Main period of $f(x)=\cos 5x+\cos 10x$

Question

Here is what I have done so far: \begin{align*} f(x)&=\cos5x+\cos10x\\ f(x)&=\cos5x+2\cos^2(5x)-1\\ f(x)&=2\cos^25x+\cos5x-1\\ \end{align*} I have tried to further simplify the function to a complete square or a function like $\cos^2(\text{something})$ but I was not able to. Then I factorised: $$f(x)=2\left(\cos5x+\frac12\right)(\cos5x-1),$$ where each multiplier has a period of $\dfrac{2π}{5}$, which makes me think that the main period of the function is $\dfrac{2π}{5}$.

Please excuse me for the bad terminology.
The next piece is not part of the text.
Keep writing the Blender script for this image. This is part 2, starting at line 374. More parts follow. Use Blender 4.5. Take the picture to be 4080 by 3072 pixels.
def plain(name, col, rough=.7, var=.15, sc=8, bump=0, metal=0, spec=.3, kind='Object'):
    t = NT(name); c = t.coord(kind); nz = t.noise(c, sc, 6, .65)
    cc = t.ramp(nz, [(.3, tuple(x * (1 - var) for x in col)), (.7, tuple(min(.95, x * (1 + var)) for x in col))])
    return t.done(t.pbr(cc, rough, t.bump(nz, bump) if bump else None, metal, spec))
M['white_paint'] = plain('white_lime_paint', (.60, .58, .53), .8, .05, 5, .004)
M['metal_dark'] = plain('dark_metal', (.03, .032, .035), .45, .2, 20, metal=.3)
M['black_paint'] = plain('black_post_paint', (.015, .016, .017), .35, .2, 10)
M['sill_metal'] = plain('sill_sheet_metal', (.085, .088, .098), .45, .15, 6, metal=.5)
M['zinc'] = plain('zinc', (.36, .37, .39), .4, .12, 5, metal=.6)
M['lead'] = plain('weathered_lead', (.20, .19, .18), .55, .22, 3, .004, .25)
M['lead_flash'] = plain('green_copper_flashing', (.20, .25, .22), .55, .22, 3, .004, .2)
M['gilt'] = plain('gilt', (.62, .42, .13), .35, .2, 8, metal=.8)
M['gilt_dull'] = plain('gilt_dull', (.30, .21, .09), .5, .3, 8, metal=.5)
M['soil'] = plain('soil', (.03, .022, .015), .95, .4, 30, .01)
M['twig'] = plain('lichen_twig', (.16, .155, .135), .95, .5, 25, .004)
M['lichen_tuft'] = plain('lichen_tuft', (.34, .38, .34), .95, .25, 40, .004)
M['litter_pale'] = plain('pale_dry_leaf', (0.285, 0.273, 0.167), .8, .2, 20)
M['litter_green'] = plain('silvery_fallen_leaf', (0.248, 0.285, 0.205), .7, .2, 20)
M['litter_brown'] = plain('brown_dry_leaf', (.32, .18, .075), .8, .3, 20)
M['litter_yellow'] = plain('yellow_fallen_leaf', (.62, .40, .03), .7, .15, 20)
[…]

English is not my native language.

Answer 1

You don't have to simply anything.

Hint:

Time period of $\displaystyle \cos (ax)=\frac{2\pi}{a}$

Also, the time period of sum of two functions $f_1(x)$ and $f_2(x)$ with period $T_1$ and $T_2$ is $\mathrm{LCM}(T_1$, $T_2)$

Also note that: $$\mathrm{LCM}\left(\frac{p_1}{q_1},\frac{p_2}{q_2}\right)=\frac{\mathrm{LCM}(p_1,p_2)}{\mathrm{HCF}(q_1,q_2)}$$

As a side note, before finding the time period of the sum always check if the sum is periodic or not. You can do that by checking if $\frac{T_1}{T_2}$ is rational (periodic) or not (aperiodic).

Answer 2

To calculate the period for any function of the form: $$f(x) = a(x) + b(x) + c(x)+ \cdots$$

At first, find the periods of individual functions $a(x), b(x), c(x), \ldots$

The period of $f(x)$ would then be the least common multiples of the periods of $a(x), b(x), c(x), \ldots$

The logic makes sense, since if $a(x)$ repeats in $t_1$ period, $b(x)$ repeats in t2 period, $c(x)$ repeats in $t_3$ period and so on, the whole function will repeat in multiples of $t_1, t_2, t_3$ and so on. Since period is the least interval where the function repeats, we calculate the least common multiple of all the multiples of $t_1, t_2, t_3$ and so on, to find the period of $f(x)$.

In this case, period of $\sin(5x)$ is $\frac{2\pi}{5}$, and for $\sin(10x)$ is $\frac{2\pi}{10}$. The lest common multiples of these two intervals is $\frac{2\pi}{5}$, which is the period of $f(x)$. Thanks.